Using this system guarantees that each version gets a unique name as well as having the version number indicate whether the new part is backwards-compatible with the old part (“drop-in replacement” / same MAJOR version) or whether it breaks backwards compatibility and requires other parts to be redesigned as well (higher MAJOR version). Using the MINOR and PATCH fields accurately also shows whether the changes are fixes (PATCH) or new additions (MINOR).
Another advantage of semantic versioning is that it helps give an easy-to-communicate name to versions (“part two point nine point zero” is easier to remember for me than “part one thousand twenty two”). The name also indicates how many revisions a part has gone through, both for MAJOR changes and MINOR changes within each MAJOR version.

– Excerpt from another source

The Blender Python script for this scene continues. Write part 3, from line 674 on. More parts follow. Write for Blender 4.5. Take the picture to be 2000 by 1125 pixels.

The final advantage is that you can specify just the MAJOR version for assemblies (and use the latest version under that MAJOR version), since MINOR and PATCH versions must be compatible per the semantic versioning spec.
For anyone who’s wondering what our part naming is now:
I like the a.b.c version as well, but it isn’t as practical from a CAD standpoint: we’re going to use a similar version of 254’s take (which 1678 also uses).
It’s a little better optimized for CAD/manufacturing tasks, though reading the names gets tedious as your pointed out.
A revision is an interation on the same part. Say you change a part length, add extra holes, ect. Those are revisions on the original part.
A version is generally more of interation on the assembly as a whole. Think like making a new shooter where you add new features like a moving hood or hood rollers. Enough about the assembly is different that it warrants its own unique assembly, and thus a unique set of part names.
Neither of these are strictly necessary for FRC, it’ll depend on your workflow.
We generally know the part naming scheme for each subassembly ahead of time. My team designs parts using the Mastersketch workflow, which is a top down workflow where we design the subsystem as whole starting with critical geometry (intake ex; compression, rough roller positions, placement inside/outside frame perimeter) and then we continue adding complexity until individual parts are designed all through a series of layered sketches.
It is only until the Mastersketch is mostly done that we start creating individual 3D parts derived from the Mastersketch and then we track and name those parts at that time. So sometimes a week can go by before a single part is created and named for a given subassembly.
If a custom part/assmebly is used on the 2023 robot, it will have a 2023 part name, so in the scenario you describe the 2022 drivetrain parts would be copied into the 2023 folder and renamed (we’d do this work before the season starts sometime in December).
Many companies use a combination of letter and numbers for their CAD files. A couple of our customers use # numbered revisions until the drawings are finalized. So we’ll have drawing revisions for 30%, 60%, 90% at Revs 0, 1, 2 and so on, as many are as needed, and when the drawings are issued for manufacturing, they switch to a lettered Rev, A. Any revisions thereafter are lettered Revs, and if it’s an upgrade to the system, they’ll go say Rev A1, A2 and so on, and then at the completion of the project, it will get bumped to the next letter. Rev. B.
I don’t think semantic versioning and cheesy naming are mutually exclusive. Cheesy naming is for giving each part a consistent name while semantic versioning is to give each part a visible version number/history. Semantic versioning is useless on its own—“version 2.3.0”… of what? “climber spring assembly version 2.3.0”… oh! Replace the name with whichever naming system you team likes best and now you get both consistent names and a record of part versions over time.
Yeah, I think we’ll tack on versions/revisions onto the end of the Poof’s existing style via “-version.revision” (we probably won’t need a CAD-corresponding patch number.)
Sorry; I don’t think I explained this clearly – we’ll have both part numbers and versioning.